Due Diligence, the situation in Russia and sexy businesses

— It’s harder for B2B companies to go public because, at the end of the day, it’s ‘regular’ people buying the shares;

— A business plan itself isn’t as important as the process of thinking it through;

—A pitch deck is never truly finished, it’s an endless iterative process;

— Big companies often avoid entering the same market with a new technology because of the ‘why shoot yourself in the foot?’ mentality. (By the way, there’s an explanation of this in The Innovator’s Dilemma );

— Once an investor confirms they’re ready to invest, a Term Sheet is signed and the Due Diligence process begins. During Due Diligence they check the founders’ and key team members’ backgrounds, the functionality of the solution, potential patent infringements and the overall ‘cleanliness’ of the company. This process can take quite a while and cost anywhere from a few thousand to several million dollars. Only after that is the investment agreement signed;

— There are few investment rounds In Russia or business acquisitions because doing a full, legally sound Due Diligence is often nearly impossible;

— If the round closes, the startup pays for the due diligence. The cost is deducted from the funding amount;

— A situation where a startup takes the Due Diligence report from one investor and shows it to another is basically impossible. Investors are usually more like friends than competitors;

— Investors insist on getting preferred shares, which give them priority in getting their money back if the company goes bankrupt;

—It’s always better to have more resources than you think you need. That gives the company more resilience. If you don’t have that buffer, cut down the number of directions you’re working on;

— In developed countries a lot of processes are outsourced. In developing countries that usually doesn’t work, there just aren’t companies with well-established specializations. That’s why many businesses end up being vertically integrated. For example, a model pig farm might start selling specialized feed storage platforms to the market because they had to figure out how to make them themselves and the product turned out to be in demand;

— You win long-term if you’re a maniac about operational work;

— Slip age is when the business is making money overall, but you don’t really know which areas are driving it and you fail to notice when a part of the business is running inefficiently;

— Some brands make products specifically for sales. For example, Nike has collections that are sold only in outlet stores;

— Do not ask for permission, ask for forgiveness. A short way to describe the entrepreneurial spirit inside a company;

— Companies can roughly be divided into three types: VC / Startup – no established model or market yet, business processes are still messy. Growth – the model works, and the company is in a rapid growth phase. Buyout / Mature – the business is stable and fully developed. The VC stage is what many entrepreneurs see as the ‘sexy’ business. But there’s often more money in the third stage, which people tend to ignore because it seems boring. Benoît admitted he loves boring businesses – the more boring, the better, in his view. Sexy businesses always have more competition, full of players chasing their ego rather than making money.

About entrepreneurship

— Management is creating a role that others perform, while you remain responsible for the outcome;

— People see the world differently.
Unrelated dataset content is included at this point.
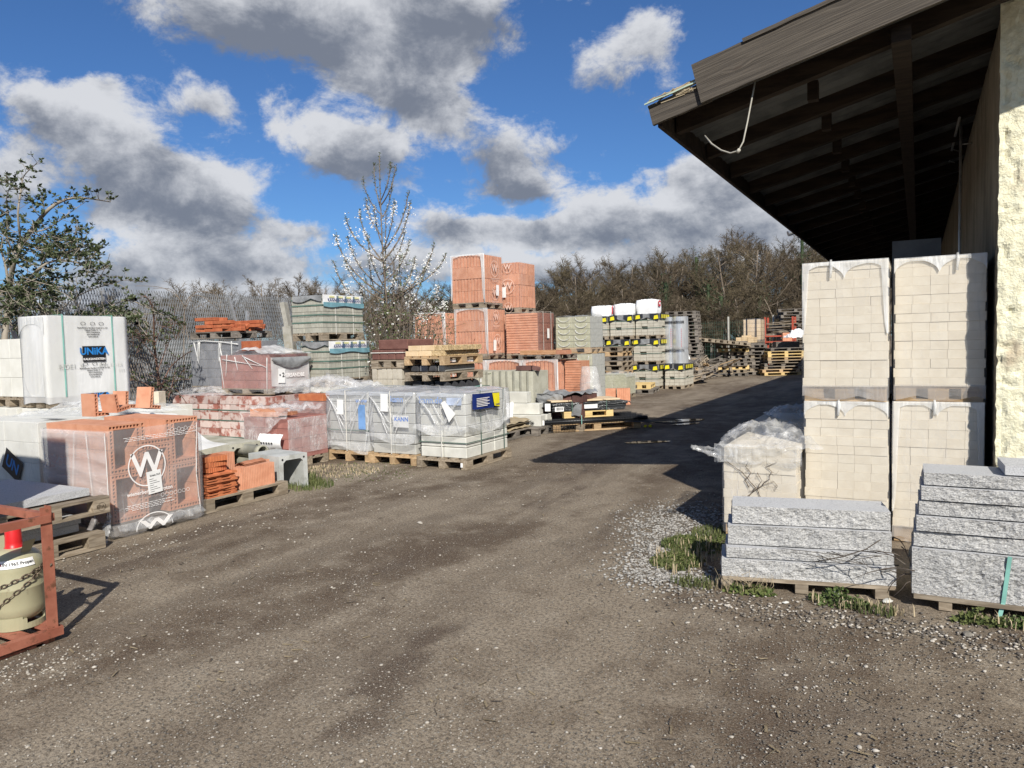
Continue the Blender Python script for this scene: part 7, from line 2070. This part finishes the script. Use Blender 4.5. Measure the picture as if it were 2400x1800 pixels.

Some think it’s completely unpredictable, so why bother making any plans? Others believe it can be predictable, so if you have a stable job and salary, you’re safe. In reality, the world is somewhere in between, with a high level of unpredictability;

— Entrepreneurs spend their time gathering means, methods and leverage points. Once they’ve built up enough, they discover new opportunities. Steve Jobs’ Stanford speech touches on this;

— Methods build up by answering these questions: Who am I? What do I know? Who do I know?

— Start with intention, don’t wait for opportunities to come to you.

Conclusion

The module gets a 9 out of 10. The best part is: it set a high bar for the rest of the courses and the material is packed with value. The pre-readings and group work add a lot. The downside is that the guest speakers didn’t really connect much to the module’s topic.